Open lines of communications

As a president and CEO, Brown had a new viewpoint.
“I spent 20-plus years sitting on boards of companies and wagging my finger at people, telling them what they need to do,” he says. “And then I (would) hop on a plane.”
There’s more work when you’re living inside, Brown says. You’re dealing with people leaving after they didn’t get a raise, or customers who leave because you missed two shipments when a forklift was inoperable.
With the growth plan, the most challenging piece was helping everyone understand the vision, he says. They also had to get people comfortable with sharing information.
After 23 years in business, they held their first off-site annual meeting. In addition, they started an employee engagement questionnaire.
“It’s very scary for an organization that’s never done that before to now invite employee feedback and participation,” Brown says.

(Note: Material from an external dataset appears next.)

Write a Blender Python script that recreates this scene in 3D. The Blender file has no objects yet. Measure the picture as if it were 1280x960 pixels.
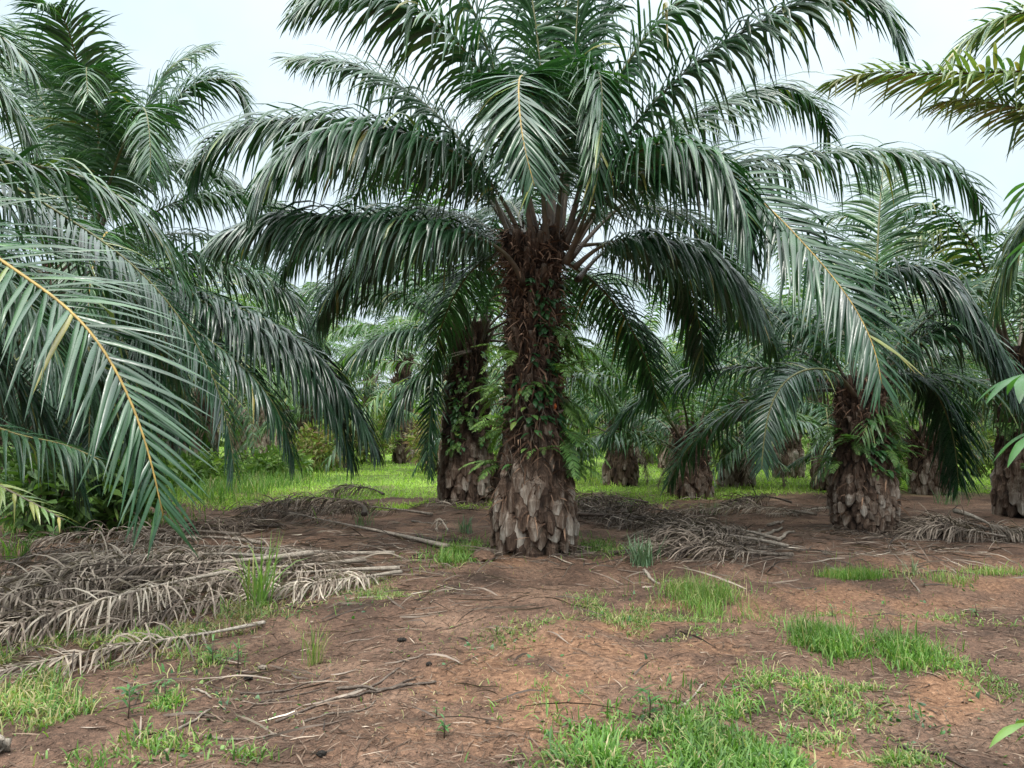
import bpy, math, random
import numpy as np
from mathutils import Vector

SC = bpy.context.scene
COL = SC.collection
R = math.radians
rs = np.random.RandomState(11)

# ------------------------------------------------------------------ camera
F = 961.0; CAMH = 1.55; PITCH = math.atan(55 / F)
cam_d = bpy.data.cameras.new('camera'); cam = bpy.data.objects.new('camera', cam_d)
COL.objects.link(cam); SC.camera = cam
cam.location = (0, 0, CAMH); cam.rotation_euler = (R(90) + PITCH, 0, 0)
cam_d.sensor_width = 36; cam_d.lens = 36 * F / 1280; cam_d.clip_start = .05; cam_d.clip_end = 3000

# ------------------------------------------------------------------ sky, sun, exposure
SUN_EL, SUN_ROT = R(62), R(200)
w = bpy.data.worlds.new('World'); SC.world = w; w.use_nodes = True
nt = w.node_tree; nt.nodes.clear()
def N(t, kind, **kw):
    n = t.nodes.new(kind)
    for k, v in kw.items():
        if k.startswith('i_'):
            n.inputs[k[2:].replace('_', ' ')].default_value = v
        else: setattr(n, k, v)
    return n
def L(t, a, b): t.links.new(a, b)
def ramp(t, stops, interp='LINEAR'):
    n = t.nodes.new('ShaderNodeValToRGB'); cr = n.color_ramp; cr.interpolation = interp
    while len(cr.elements) < len(stops): cr.elements.new(.5)
    for e, (p, c) in zip(cr.elements, stops):
        e.position = p; e.color = tuple(c) + ((1,) if len(c) == 3 else ())
    return n
sky = N(nt, 'ShaderNodeTexSky', sky_type='NISHITA', sun_disc=False, sun_elevation=SUN_EL, sun_rotation=SUN_ROT,
        dust_density=3.0)
tc = N(nt, 'ShaderNodeTexCoord')
sep = N(nt, 'ShaderNodeSeparateXYZ'); L(nt, tc.outputs['Generated'], sep.inputs[0])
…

You start to see similarities, particularly when employees don’t like things, he says. They’ll make comments like management makes promises and doesn’t deliver, so you have to be comfortable enough in your skin to look back at what you’re doing and where are the promises that you’re not delivering upon.
It’s equally important to deliver to your customers — many of whom demand price decreases today — because if you fall short, they’ll go elsewhere.
“There’s a symbiotic relationship between customers, employees and owners and managers of organizations where we have to find that balance with good communication,” Brown says.
Some changes under the improved communication include streaming active jobs and due dates on a production floor TV screen and having operations managers in profit and loss discussions.
Today, in year four of the seven-year plan, key hires are managers or people with specialty skills, rather than jack-of-all-trades personnel.
Going from 20 or 30 employees to 50 or 60, the challenges are compounded, Brown says. From trying to engage the employees and keep them productive to ensuring systems and process are yielding good data, while also incorporating accountability and real-time feedback and communication through the chain of command.
But the future looks bright.

“We believe we’ve got the foundation and the roots that are propelling us right now, and we want to harness that energy and continue to grow,” Brown says.